Mess up the mess they call a town -
A house for ninety-seven down
And once a week a half-a-crown
For twenty years.

And get that man with double chin
Who'll always cheat and always win,
Who washes his repulsive skin
In women's tears.

And smash his desk of polished oak
And smash his hands so used to stroke
And stop his boring dirty joke
And make him yell.

But spare the bald young clerks who add
The profits of the stinking cad;
It's not their fault that they are mad,
They've tasted hell.

It's not their fault they do not know
The birdsong from the radio,
It's not their fault they often go
To Maidenhead.

And talk of sports and makes of cars
In various squalid pubs and bars
And daren't look up and see the stars
But belch instead.

In labour-saving homes, with care
Their wives frizz out peroxide hair
And dry it in synthetic air
And paint their nails.

Come, friendly bombs, and fall on Slough
To get it ready for the plough.
The cabbages are coming now;
The earth exhales.
(Notes:
swarm: bees swarm when huge numbers fly together
blow to smithereens: smash to pieces
half-a-crown: an amount of money (here it is a payment on a loan from the bank)
chin: part of the head immediately above your shirt collar
oak: kind of wood
yell: shout
spare: don't hit
clerk: person with a boring job in an office
Maidenhead: another ugly English town
squalid: horrible
belch: release wind from the stomach through the mouth
peroxide: chemical used to make hair blond
exhale: breathe out (here, breathe a sigh of relief)

The following poem is not at all funny but it does make use of a phrasal verb we won't find in those little books that claim to acquaint us with the hundreds of phrasal verbs in the English language.
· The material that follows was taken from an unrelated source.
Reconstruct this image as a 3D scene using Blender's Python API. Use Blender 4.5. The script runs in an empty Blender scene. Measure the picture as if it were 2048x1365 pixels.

It is written by one of the big names of late 20th century English poetry, Philip Larkin, who led a totally uneventful life working as a librarian in one of the dullest and greyest cities in the north of England. He wasn't the world's happiest man and clearly he didn't get on very well with his mum and dad. Did they never take him for a game of footy in the local park? (The title is: This Be The Verse.)
They fuck you up, your mum and dad.
They may not mean to, but they do.
They fill you with the faults they had
And add some extra, just for you.

But they were fucked up in their turn
By fools in old-style hats and coats,
Who half the time were soppy stern
And half at one another's throats.

Man hands on misery to man.
It deepens like a coastal shelf.
Get out as early as you can,
And don't have any kids yourself.

(Notes:
soppy sentimental
stern: strict
throat: neck
coastal shelf: is the shallow area of the sea around the coast.)